Friday, October 22, 2010

Contemporary Courage: Nelson Mandela

"An individual who breaks a law that conscience tells him is unjust, and who willingly accepts the penalty of imprisonment in order to arouse the conscience of the community over its injustice, is in reality expressing the highest respect for the law."

With these words, Martin Luther King, Jr. suggests that the man who breaks a law and accepts the consequences for that rebellion proves that he honors the law. These words apply to the actions of the South African President from 1994-1999 and 1993 Nobel Peace prize winner, Nelson Mandela. He, like King, is a man whose conscience urged him to stand upon principle and oppose injustice. For his choice, he was tried and sentenced to life in prison, a sentence that took twenty-seven years from Mandela’s freedom. In accepting his sentence stoically, at least to the outside world, Mandela “aroused the conscience of his community,” indeed the conscience of the entire world. Then, upon his release, Mandela resumed his work through the African National Congress (ANC).Twenty-seven years in prison may have delayed Mandela’s dream for South Africa, but those years did not destroy it.

Mandela immediately began to work toward those goals he had set for himself, goals that included striving to “. . . prove Martin Luther King Jr. to have been correct, when he said that humanity can no longer be tragically bound to the starless midnight of racism and war” (Nelson Mandela, Nobel Prize acceptance speech, 1993). Mandela sought to bring South Africa out of its midnight by uniting the citizens of South Africa. He lead in this endeavor by forgiving his oppressors and building a bridge across the racial divide. One section of that bridge was shown in the 2009 film Invictus, during which Mandela modeled forgiveness and color-blindness by urging all South Africans to cheer for the rugby team, an old icon for white opportunity and privilege.

In Mandela’s willingness and ability to support a symbol of the old South Africa, afflicted by apartheid, he proved his service to all of South Africa, not just the ANC agenda. Mandela chose not to waste another day or year by imitating his oppressors or by seeking revenge.
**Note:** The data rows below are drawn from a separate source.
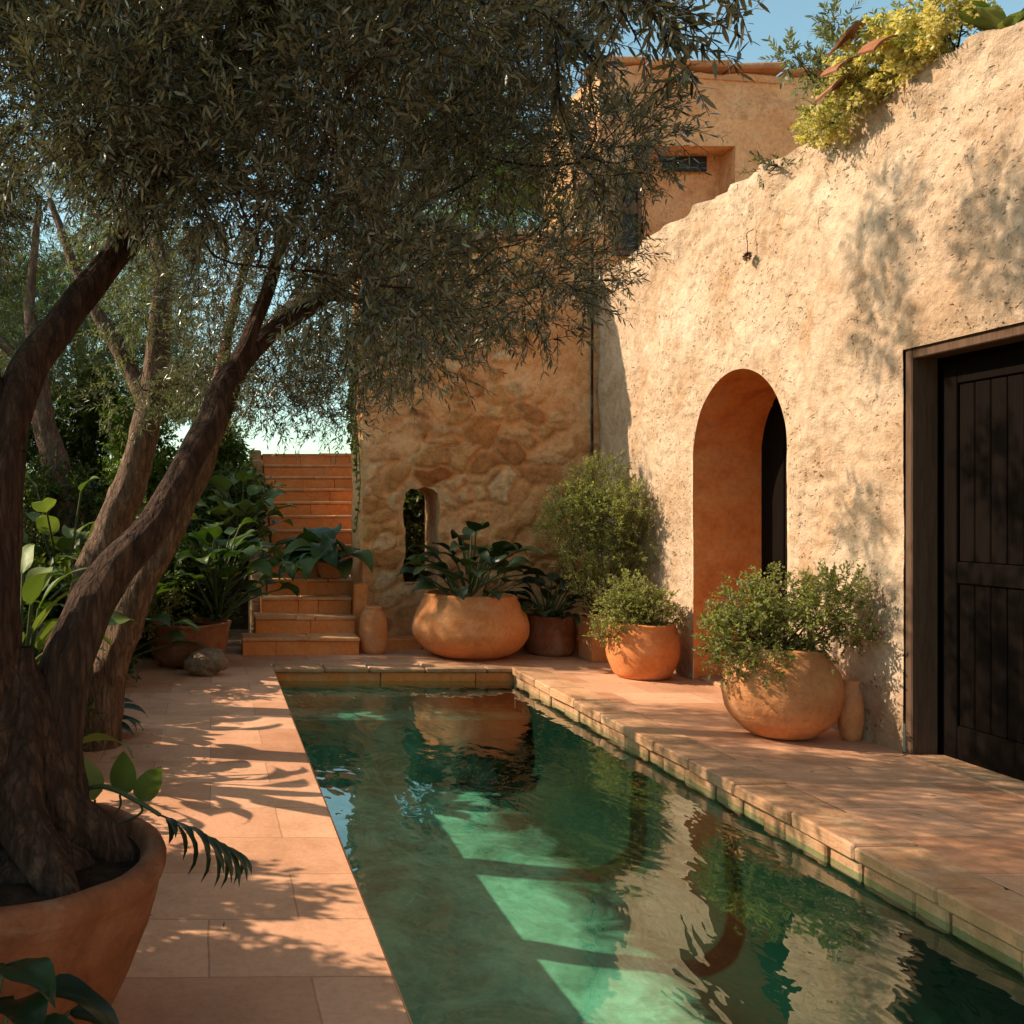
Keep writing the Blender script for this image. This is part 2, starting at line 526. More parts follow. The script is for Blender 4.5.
# ------------------------------------------------------------------ leaves
def leaves(mb, base, d, nrml, L, W, fine=True, curl=.0):
    d = nrm(d)
    s = nrm(np.cross(d, nrml))
    up = np.cross(s, d)
    L, W = L[:, None], W[:, None]
    n = len(base)
    if fine:
        V = np.stack([base,
                      base + d * L * .3 + s * W * .46, base + d * L * .3 - s * W * .46,
                      base + d * L * .68 + s * W * .40 - up * L * curl * .4, base + d * L * .68 - s * W * .40 - up * L * curl * .4,
                      base + d * L - up * L * curl], 1).reshape(-1, 3)
        o = (np.arange(n) * 6)[:, None]
        mb.add(V, [o + np.array([[0, 1, 2]]), o + np.array([[2, 1, 3, 4]]), o + np.array([[4, 3, 5]])])
    else:
        V = np.stack([base, base + d * L * .42 + s * W * .5, base + d * L - up * L * curl, base + d * L * .42 - s * W * .5], 1).reshape(-1, 3)
        o = (np.arange(n) * 4)[:, None]
        mb.add(V, [o + np.array([[0, 1, 2, 3]])])


def twigs(mb, stem, org, d, length, pairs, leaf, rng, fine=True, droop=.1, splay=.8, aspect=.2, curl=.08, stem_r=.0016, limit=None):
    """leafy twigs from points org in directions d; leaf = mean leaf length"""
    n = len(org)
    d = nrm(d)
    ref = nrm(rng.normal(size=(n, 3)))
    side = nrm(np.cross(d, ref))
    tip = org + d * length[:, None] + np.array([0, 0, -1.]) * (length * droop)[:, None]
    mid = org + d * (length * .5)[:, None] + np.array([0, 0, -1.]) * (length * droop * .22)[:, None]
    B, D, N, L, W = [], [], [], [], []
    up = np.array([0, 0, 1.])
    for k in range(pairs):
        t = (k + .6 + rng.uniform(-.25, .25, n)) / pairs
        t_ = t[:, None]
        p = (1 - t_) ** 2 * org + 2 * t_ * (1 - t_) * (2 * mid - .5 * (org + tip)) + t_ ** 2 * tip
        tg = nrm(2 * (1 - t_) * ((2 * mid - .5 * (org + tip)) - org) + 2 * t_ * (tip - (2 * mid - .5 * (org + tip))))
        ang = rng.uniform(0, 6.28, n)[:, None]
        b2 = np.cross(tg, side)
        q = np.cos(ang) * side + np.sin(ang) * b2
        for sg in (1, -1):
            ld = nrm(tg * (1.0 - .3 * splay + .35 * t_) + sg * q * splay + rng.normal(0, .18, (n, 3)))
            B.append(p); D.append(ld)
            N.append(nrm(np.cross(ld, np.cross(up, ld) + .01) * 1.0 + rng.normal(0, .55, (n, 3))))
            l = leaf * rng.uniform(.65, 1.25, n) * (1 - .25 * np.abs(t - .45))
            L.append(l); W.append(l * aspect * rng.uniform(.8, 1.25, n))
    B, D, N, L, W = (np.concatenate(x) for x in (B, D, N, L, W))
    if limit is not None:
        k = limit(B + nrm(D) * L[:, None])
        B, D, N, L, W = B[k], D[k], N[k], L[k], W[k]
    leaves(mb, B, D, N, L, W, fine, curl)
    if stem is not None:
        a = np.array([0, 2.094, 4.189])
        up2 = np.cross(d, side)
        V = []
        for p, r in ((org, stem_r), (mid, stem_r * .8), (tip, stem_r * .4)):
            for x in a:
                V.append(p + (np.cos(x) * side + np.sin(x) * up2) * r)
        V = np.stack(V, 1)
        o = (np.arange(n) * 9)[:, None]
        f = []
        for rr in (0, 3):
            for k in range(3):
                f.append(o + np.array([[rr + k, rr + (k + 1) % 3, rr + 3 + (k + 1) % 3, rr + 3 + k]]))
        stem.add(V.reshape(-1, 3), f)


def clump(mb, stem, c, r, ntw, rng, leaf=.055, pairs=7, length=(.12, .24), fine=True, out=.7, updir=(0, 0, .1), flat=.8, **kw):
    u = nrm(rng.normal(size=(ntw, 3)))
    rad = r * rng.uniform(.15, 1, ntw) ** .5
    o = np.asarray(c) + u * rad[:, None] * np.array([1, 1, flat])
    d = u * out + rng.normal(0, .5, (ntw, 3)) + np.array(updir)
    twigs(mb, stem, o, d, rng.uniform(*length, ntw), pairs, leaf, rng, fine, **kw)


def branch(mb, a, b, r0, r1, rng, sag=.12, n=9, seg=5):
    a, b = np.asarray(a), np.asarray(b)
    t = np.linspace(0, 1, n)[:, None]
    L = np.linalg.norm(b - a)
    off = rng.normal(0, sag * L, 3)
    off2 = rng.normal(0, sag * L * .4, 3)
    p = a + (b - a) * t + off * np.sin(np.pi * t) + off2 * np.sin(2 * np.pi * t)
    mb.tube(p, np.linspace(r0, r1, n), seg)
    return p


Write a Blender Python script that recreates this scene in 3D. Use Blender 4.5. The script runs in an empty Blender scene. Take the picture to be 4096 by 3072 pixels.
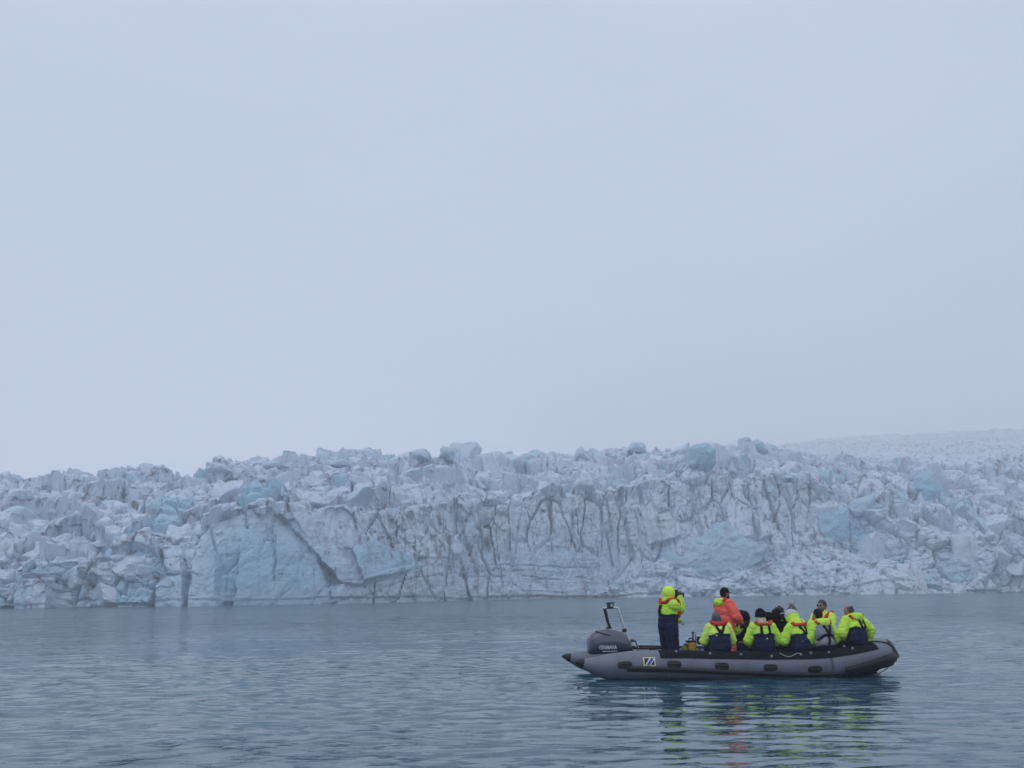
import bpy, bmesh, math, random
import numpy as np
from mathutils import Vector, Matrix, noise as mnoise
from mathutils.bvhtree import BVHTree

R = math.radians
random.seed(7)
rng = np.random.default_rng(7)
sc = bpy.context.scene
COL = sc.collection

# ------------------------------------------------------------------ camera
F = 4392.0                      # focal length in pixels of the 4096 px wide photograph
CAM_H = 1.75
PITCH = math.atan((2365 - 1536) / F)
ROLL = R(-0.7)
cam_d = bpy.data.cameras.new('camera')
cam_d.sensor_width = 36.0
cam_d.lens = 36.0 * F / 4096.0
cam_d.clip_start = 0.1
cam_d.clip_end = 5000
cam = bpy.data.objects.new('camera', cam_d)
COL.objects.link(cam)
CAM_M = Matrix.Translation((0, 0, CAM_H)) @ Matrix.Rotation(math.pi / 2 + PITCH, 4, 'X') @ Matrix.Rotation(ROLL, 4, 'Z')
cam.matrix_world = CAM_M
sc.camera = cam

# ------------------------------------------------------------------ sky, sun, exposure
SUN_EL, SUN_AZ = R(66), R(215)
world = bpy.data.worlds.new('World')
sc.world = world
world.use_nodes = True
wn, wl = world.node_tree.nodes, world.node_tree.links
wn.clear()
w_out = wn.new('ShaderNodeOutputWorld')
w_bg = wn.new('ShaderNodeBackground')
w_sky = wn.new('ShaderNodeTexSky')
w_sky.sky_type = 'NISHITA'
w_sky.sun_disc = False
w_sky.sun_elevation = SUN_EL
w_sky.sun_rotation = SUN_AZ
w_sky.dust_density = 4.0
w_tc = wn.new('ShaderNodeTexCoord')
w_no = wn.new('ShaderNodeTexNoise')
w_no.inputs['Scale'].default_value = 2.2
w_no.inputs['Detail'].default_value = 3.0
w_mp = wn.new('ShaderNodeMapping')
w_mp.inputs['Scale'].default_value = (1, 1, 2.4)
w_rm = wn.new('ShaderNodeValToRGB')           # the even cloud deck, faintly mottled
w_rm.color_ramp.elements[0].position = 0.3
w_rm.color_ramp.elements[0].color = (6.15, 6.95, 8.8, 1)
w_rm.color_ramp.elements[1].position = 0.72
w_rm.color_ramp.elements[1].color = (6.8, 7.6, 9.4, 1)
w_mx = wn.new('ShaderNodeMixRGB')
w_mx.inputs['Fac'].default_value = 0.94
w_bg.inputs['Strength'].default_value = 0.1
wl.new(w_tc.outputs['Generated'], w_mp.inputs['Vector'])
wl.new(w_mp.outputs['Vector'], w_no.inputs['Vector'])
wl.new(w_no.outputs['Fac'], w_rm.inputs['Fac'])
wl.new(w_sky.outputs['Color'], w_mx.inputs['Color1'])
wl.new(w_rm.outputs['Color'], w_mx.inputs['Color2'])
wl.new(w_mx.outputs['Color'], w_bg.inputs['Color'])
wl.new(w_bg.outputs['Background'], w_out.inputs['Surface'])

sun_d = bpy.data.lights.new('sun', 'SUN')
sun_d.energy = 0.5
sun_d.angle = R(40)
sun_d.color = (1.0, 0.97, 0.93)
sun = bpy.data.objects.new('sun', sun_d)
COL.objects.link(sun)
sd = Vector((math.sin(SUN_AZ) * math.cos(SUN_EL), math.cos(SUN_AZ) * math.cos(SUN_EL), math.sin(SUN_EL)))
sun.rotation_euler = (-sd).to_track_quat('-Z', 'Y').to_euler()

sc.view_settings.view_transform = 'Standard'
sc.view_settings.look = 'None'
sc.view_settings.gamma = 1.0
sc.view_settings.exposure = 0.0
sc.view_settings.use_curve_mapping = False
sc.render.engine = 'CYCLES'
sc.cycles.use_denoising = True
sc.cycles.max_bounces = 6
sc.cycles.volume_bounces = 2
sc.cycles.caustics_reflective = False
sc.cycles.caustics_refractive = False
sc.cycles.sample_clamp_indirect = 4.0

# ------------------------------------------------------------------ helpers: noise on arrays
def hsh(ix, iy, seed):
    h = (ix.astype(np.int64) * 374761393 + iy.astype(np.int64) * 668265263 + seed * 2147483647 + 974711) & 0xFFFFFFFF
    h = ((h ^ (h >> 13)) * 1274126177) & 0xFFFFFFFF
    h = ((h ^ (h >> 16)) * 2246822519) & 0xFFFFFFFF
    h = h ^ (h >> 15)
    return (h & 0xFFFFFF) / float(0x1000000)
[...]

He elected to embrace the future of which he had dreamed and to act so that the dream could become reality. Because of his personal character and courage, Mandela fostered a new, stronger South Africa that, Mandela acknowledges, he did not achieve alone. He humbly grants that his dream could not become reality without the help of “countless human beings, both inside and outside our country [South Africa], [with] . . . the nobility of spirit to stand in the path of tyranny and injustice, without seeking selfish gain. They recognised that an injury to one is an injury to all and therefore acted together in defence of justice and a common human decency” (Nobel Peace Prize acceptance speech, 1993).

Atticus recognized that an injury to one is an injury to all. He acted to spare his children and Tom Robinson’s children from further injury resulting from racism. He did not succeed, but his example fostered higher aspirations for Jem and Scout.

King fought to protect others from sustaining an injury as a result of racism, and he lost his life to the fight. Others closed ranks and continued the fight. Our nation continues to evolve toward equality.

Mandela walked in King’s shoes in order to create a nation wherein apartheid and activism would not condemn a man to a real or figurative prison. He has changed the future and continues to inspire others by living

. . . in a way that respects and enhances the freedom of others.

Living so selflessly requires courage.